**WHAT TO WORK ON**
Return the data exactly, with all pictures removed.

──────────────────────────────

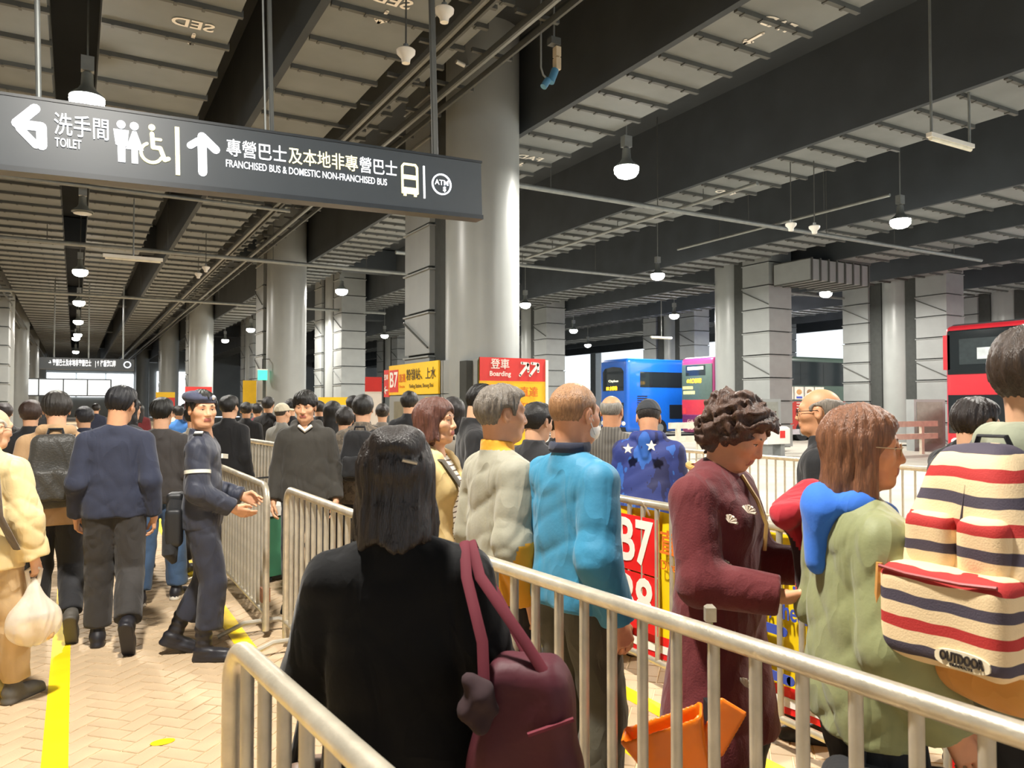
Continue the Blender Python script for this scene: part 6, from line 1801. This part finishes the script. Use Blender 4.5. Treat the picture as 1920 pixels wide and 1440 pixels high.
og = empty('orange_bag', (x - 0.05, y - 0.02, 0.60), -YAW - 0.25, label='bright orange open-topped bag resting on the grey sack', cat='bag')
M_ORG = mat('orange_vinyl', '#f07a12', rough=0.35, vary=0.06, bump=0.2, bscale=12, coat=0.2)
def obag(p):
    q = p @ roty(math.radians(-24))
    tw = 1 - 0.35 * np.clip(q[:, 2] / 0.2, -0.5, 1)
    q2 = q * np.stack([tw, np.ones_like(tw), np.ones_like(tw)], -1)
    d = rbx(q2, (0, 0, 0.05), (0.12, 0.075, 0.12), 0.018)
    inn = rbx(q2, (0, 0, 0.09), (0.11, 0.065, 0.12), 0.015)
    return smax(d, -inn, 0.004)
V, Q = surface(obag, (-0.28, -0.14, -0.18), (0.28, 0.14, 0.32), 0.0085)
link('bag', np_mesh('bag', V, Q, [M_ORG]), og)
V, Q = surface(lambda p: rbx(p @ roty(math.radians(28)), (0.07, 0.02, 0.20), (0.055, 0.008, 0.10), 0.008), (-0.1, -0.1, -0.05), (0.35, 0.12, 0.45), 0.007)
link('flap', np_mesh('flap', V, Q, [M_ORG]), og)
og.scale = (0.78, 0.78, 0.78)
# black suitcase with a cross mark and grey bag at lower right
x, y = gpos(1668, 2.0)
bsx = empty('black_bag', (x, y, 0), -YAW - 0.3, label='black bag with a small white cross mark at the feet of the green jacket', cat='bag')
V, Q = surface(lambda p: rbx(p, (0, 0, 0.36), (0.17, 0.09, 0.36), 0.05) + 0.004 * np.sin(25 * p[:, 2]), (-0.25, -0.15, -0.02), (0.25, 0.15, 0.8), 0.012)
link('bag', np_mesh('bag', V, Q, [C_BLACK]), bsx)
MB().stroke([(0, 0.52), (0, 0.58)], 0.010, -0.1, -0.085).stroke([(-0.018, 0.562), (0.018, 0.562)], 0.010, -0.1, -0.085).build('cross_mark', M_WHT, bsx)
MB().tube([(-0.08, 0, 0.70), (-0.07, 0, 0.80), (0.07, 0, 0.80), (0.08, 0, 0.70)], 0.012, 8).build('handle', C_BLACK, bsx, smooth=True)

──────────────────────────────

**SOLUTION TO THIS TASK**
Continue the Blender Python script for this scene: part 6, from line 1801. This part finishes the script. Use Blender 4.5. Treat the picture as 1920 pixels wide and 1440 pixels high.
og = empty('orange_bag', (x - 0.05, y - 0.02, 0.60), -YAW - 0.25, label='bright orange open-topped bag resting on the grey sack', cat='bag')
M_ORG = mat('orange_vinyl', '#f07a12', rough=0.35, vary=0.06, bump=0.2, bscale=12, coat=0.2)
def obag(p):
    q = p @ roty(math.radians(-24))
    tw = 1 - 0.35 * np.clip(q[:, 2] / 0.2, -0.5, 1)
    q2 = q * np.stack([tw, np.ones_like(tw), np.ones_like(tw)], -1)
    d = rbx(q2, (0, 0, 0.05), (0.12, 0.075, 0.12), 0.018)
    inn = rbx(q2, (0, 0, 0.09), (0.11, 0.065, 0.12), 0.015)
    return smax(d, -inn, 0.004)
V, Q = surface(obag, (-0.28, -0.14, -0.18), (0.28, 0.14, 0.32), 0.0085)
link('bag', np_mesh('bag', V, Q, [M_ORG]), og)
V, Q = surface(lambda p: rbx(p @ roty(math.radians(28)), (0.07, 0.02, 0.20), (0.055, 0.008, 0.10), 0.008), (-0.1, -0.1, -0.05), (0.35, 0.12, 0.45), 0.007)
link('flap', np_mesh('flap', V, Q, [M_ORG]), og)
og.scale = (0.78, 0.78, 0.78)
# black suitcase with a cross mark and grey bag at lower right
x, y = gpos(1668, 2.0)
bsx = empty('black_bag', (x, y, 0), -YAW - 0.3, label='black bag with a small white cross mark at the feet of the green jacket', cat='bag')
V, Q = surface(lambda p: rbx(p, (0, 0, 0.36), (0.17, 0.09, 0.36), 0.05) + 0.004 * np.sin(25 * p[:, 2]), (-0.25, -0.15, -0.02), (0.25, 0.15, 0.8), 0.012)
link('bag', np_mesh('bag', V, Q, [C_BLACK]), bsx)
MB().stroke([(0, 0.52), (0, 0.58)], 0.010, -0.1, -0.085).stroke([(-0.018, 0.562), (0.018, 0.562)], 0.010, -0.1, -0.085).build('cross_mark', M_WHT, bsx)
MB().tube([(-0.08, 0, 0.70), (-0.07, 0, 0.80), (0.07, 0, 0.80), (0.08, 0, 0.70)], 0.012, 8).build('handle', C_BLACK, bsx, smooth=True)